Iran: A Modern History. By Abbas Amanat. New Haven: Yale University Press, 2017. 979 pp. $40.
Amanat, Yale University professor and specialist on nineteenth-century Iran (and this reviewer’s Ph.D. advisor), has penned his magnum opus: a rich, detailed, nuanced history of Iran. After a quick overview of Iran’s pre-Islamic and medieval histories, Amanat begins the core of his study with the 1501 Safavid revolution and conversion of Iran to Shiism; he continues through the subsequent dynasties, Ayatollah Khomeini’s 1979 Islamic Revolution and the Islamic Republic, up to the 2009 uprising.
The narrative is thick but accessible and well supported by illustrations, maps, and charts. Amanat ably covers not only political but social and cultural history, including great power relations and diplomacy, religious minorities, economic exploitation, and repression, and also gives a tour of Persian poetry and literature. When he turns to the Islamic Revolution, he does not whitewash reality. He discusses the recruitment of children to the frontlines of the Iran-Iraq war and the televised confessions forced by Iranian authorities engaged in post-revolutionary purges.
Amanat is weakest discussing the intersection of the United States and Iran. He describes the beginning of the embassy hostage crisis but glosses over its end. He sometimes gets bilateral episodes wrong: The Iran-Contra affair originated in a desire to influence a post-Khomeini order, not simply to check Soviet influence, and it was German and Dutch firms, not the United States, that shipped chemical weapons precursors to Saddam Hussein’s Iraq.

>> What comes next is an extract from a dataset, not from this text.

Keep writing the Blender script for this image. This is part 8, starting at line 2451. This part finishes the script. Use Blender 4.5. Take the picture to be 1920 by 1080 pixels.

And like many of his academic peers, he prefers simply to ignore terrorism: Iranian-sponsored terrorist groups such as Hezbollah are mentioned only in passing and only in the context of the arms-for-hostages deal. There is no mention of the attacks that post-revolutionary Iran has sponsored from Buenos Aires to Beirut to Bangkok. It is unfortunate, then, that Amanat claimed, in an interview with Yale University Press, that one of his goals is to “humanize Iranian society for Western readers” and to move “beyond the misconceptions that have darkened political horizons for the past thirty years.”
While Amanat’s narrative is excellent, especially up to the Islamic Revolution, sins of omission and his political agenda erode the credibility of his treatment of recent history and, more broadly, undermine what could have been the definitive book on modern Iran. That book has yet to be written, but Iran: A Modern History is nonetheless an excellent resource to understand the country’s rich history and culture, at least up until 1979.